OBJECTIVE ▸ The records that follow should be retyped word for word.

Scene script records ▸
▶
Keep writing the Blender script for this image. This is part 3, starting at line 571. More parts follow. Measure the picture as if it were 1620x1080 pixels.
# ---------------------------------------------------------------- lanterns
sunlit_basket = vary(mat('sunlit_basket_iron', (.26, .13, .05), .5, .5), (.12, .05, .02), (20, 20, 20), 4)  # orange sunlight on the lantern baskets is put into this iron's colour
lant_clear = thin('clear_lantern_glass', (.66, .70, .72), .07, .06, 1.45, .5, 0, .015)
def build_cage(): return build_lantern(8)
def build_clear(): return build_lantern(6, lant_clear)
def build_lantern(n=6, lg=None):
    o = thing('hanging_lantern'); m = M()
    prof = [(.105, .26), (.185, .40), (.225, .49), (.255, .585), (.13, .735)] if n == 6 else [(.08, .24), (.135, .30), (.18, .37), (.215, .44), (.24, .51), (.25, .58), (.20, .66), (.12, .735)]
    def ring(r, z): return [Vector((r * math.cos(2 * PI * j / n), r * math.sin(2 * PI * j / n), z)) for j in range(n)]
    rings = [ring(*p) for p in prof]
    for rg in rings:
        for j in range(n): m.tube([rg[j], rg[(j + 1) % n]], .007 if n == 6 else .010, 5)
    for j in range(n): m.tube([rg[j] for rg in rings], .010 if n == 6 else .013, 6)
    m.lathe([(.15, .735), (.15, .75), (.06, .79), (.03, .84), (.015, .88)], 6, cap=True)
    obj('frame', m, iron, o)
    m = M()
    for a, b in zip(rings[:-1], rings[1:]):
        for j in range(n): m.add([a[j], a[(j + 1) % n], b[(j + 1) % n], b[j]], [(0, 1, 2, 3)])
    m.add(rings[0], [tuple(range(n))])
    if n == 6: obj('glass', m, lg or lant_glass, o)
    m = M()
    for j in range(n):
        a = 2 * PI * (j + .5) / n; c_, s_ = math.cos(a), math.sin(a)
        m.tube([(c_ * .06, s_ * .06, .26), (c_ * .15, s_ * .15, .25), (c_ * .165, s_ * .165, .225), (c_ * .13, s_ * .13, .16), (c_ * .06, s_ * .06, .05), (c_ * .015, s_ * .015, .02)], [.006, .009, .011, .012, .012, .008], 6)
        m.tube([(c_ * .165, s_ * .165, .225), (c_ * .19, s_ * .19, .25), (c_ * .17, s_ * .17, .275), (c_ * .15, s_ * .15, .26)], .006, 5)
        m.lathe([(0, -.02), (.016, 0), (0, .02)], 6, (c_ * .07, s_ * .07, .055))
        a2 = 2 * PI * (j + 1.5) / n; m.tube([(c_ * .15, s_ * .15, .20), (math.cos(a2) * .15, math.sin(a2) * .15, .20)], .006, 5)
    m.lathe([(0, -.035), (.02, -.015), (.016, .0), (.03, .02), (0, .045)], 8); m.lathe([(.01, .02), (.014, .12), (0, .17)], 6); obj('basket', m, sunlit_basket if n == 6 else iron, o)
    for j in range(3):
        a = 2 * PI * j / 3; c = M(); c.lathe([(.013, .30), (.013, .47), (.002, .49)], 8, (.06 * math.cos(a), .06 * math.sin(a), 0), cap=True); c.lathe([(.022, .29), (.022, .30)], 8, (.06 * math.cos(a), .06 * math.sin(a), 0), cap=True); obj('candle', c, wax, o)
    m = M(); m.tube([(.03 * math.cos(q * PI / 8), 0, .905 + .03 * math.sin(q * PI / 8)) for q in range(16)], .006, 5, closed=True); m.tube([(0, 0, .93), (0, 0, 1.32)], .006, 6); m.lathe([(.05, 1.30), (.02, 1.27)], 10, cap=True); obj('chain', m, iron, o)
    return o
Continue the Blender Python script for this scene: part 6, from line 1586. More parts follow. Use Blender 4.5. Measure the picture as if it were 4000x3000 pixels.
◀
RIGHT ANSWER ▸
Keep writing the Blender script for this image. This is part 3, starting at line 571. More parts follow. Measure the picture as if it were 1620x1080 pixels.
# ---------------------------------------------------------------- lanterns
sunlit_basket = vary(mat('sunlit_basket_iron', (.26, .13, .05), .5, .5), (.12, .05, .02), (20, 20, 20), 4)  # orange sunlight on the lantern baskets is put into this iron's colour
lant_clear = thin('clear_lantern_glass', (.66, .70, .72), .07, .06, 1.45, .5, 0, .015)
def build_cage(): return build_lantern(8)
def build_clear(): return build_lantern(6, lant_clear)
def build_lantern(n=6, lg=None):
    o = thing('hanging_lantern'); m = M()
    prof = [(.105, .26), (.185, .40), (.225, .49), (.255, .585), (.13, .735)] if n == 6 else [(.08, .24), (.135, .30), (.18, .37), (.215, .44), (.24, .51), (.25, .58), (.20, .66), (.12, .735)]
    def ring(r, z): return [Vector((r * math.cos(2 * PI * j / n), r * math.sin(2 * PI * j / n), z)) for j in range(n)]
    rings = [ring(*p) for p in prof]
    for rg in rings:
        for j in range(n): m.tube([rg[j], rg[(j + 1) % n]], .007 if n == 6 else .010, 5)
    for j in range(n): m.tube([rg[j] for rg in rings], .010 if n == 6 else .013, 6)
    m.lathe([(.15, .735), (.15, .75), (.06, .79), (.03, .84), (.015, .88)], 6, cap=True)
    obj('frame', m, iron, o)
    m = M()
    for a, b in zip(rings[:-1], rings[1:]):
        for j in range(n): m.add([a[j], a[(j + 1) % n], b[(j + 1) % n], b[j]], [(0, 1, 2, 3)])
    m.add(rings[0], [tuple(range(n))])
    if n == 6: obj('glass', m, lg or lant_glass, o)
    m = M()
    for j in range(n):
        a = 2 * PI * (j + .5) / n; c_, s_ = math.cos(a), math.sin(a)
        m.tube([(c_ * .06, s_ * .06, .26), (c_ * .15, s_ * .15, .25), (c_ * .165, s_ * .165, .225), (c_ * .13, s_ * .13, .16), (c_ * .06, s_ * .06, .05), (c_ * .015, s_ * .015, .02)], [.006, .009, .011, .012, .012, .008], 6)
        m.tube([(c_ * .165, s_ * .165, .225), (c_ * .19, s_ * .19, .25), (c_ * .17, s_ * .17, .275), (c_ * .15, s_ * .15, .26)], .006, 5)
        m.lathe([(0, -.02), (.016, 0), (0, .02)], 6, (c_ * .07, s_ * .07, .055))
        a2 = 2 * PI * (j + 1.5) / n; m.tube([(c_ * .15, s_ * .15, .20), (math.cos(a2) * .15, math.sin(a2) * .15, .20)], .006, 5)
    m.lathe([(0, -.035), (.02, -.015), (.016, .0), (.03, .02), (0, .045)], 8); m.lathe([(.01, .02), (.014, .12), (0, .17)], 6); obj('basket', m, sunlit_basket if n == 6 else iron, o)
    for j in range(3):
        a = 2 * PI * j / 3; c = M(); c.lathe([(.013, .30), (.013, .47), (.002, .49)], 8, (.06 * math.cos(a), .06 * math.sin(a), 0), cap=True); c.lathe([(.022, .29), (.022, .30)], 8, (.06 * math.cos(a), .06 * math.sin(a), 0), cap=True); obj('candle', c, wax, o)
    m = M(); m.tube([(.03 * math.cos(q * PI / 8), 0, .905 + .03 * math.sin(q * PI / 8)) for q in range(16)], .006, 5, closed=True); m.tube([(0, 0, .93), (0, 0, 1.32)], .006, 6); m.lathe([(.05, 1.30), (.02, 1.27)], 10, cap=True); obj('chain', m, iron, o)
    return o
Continue the Blender Python script for this scene: part 6, from line 1586. More parts follow. Use Blender 4.5. Measure the picture as if it were 4000x3000 pixels.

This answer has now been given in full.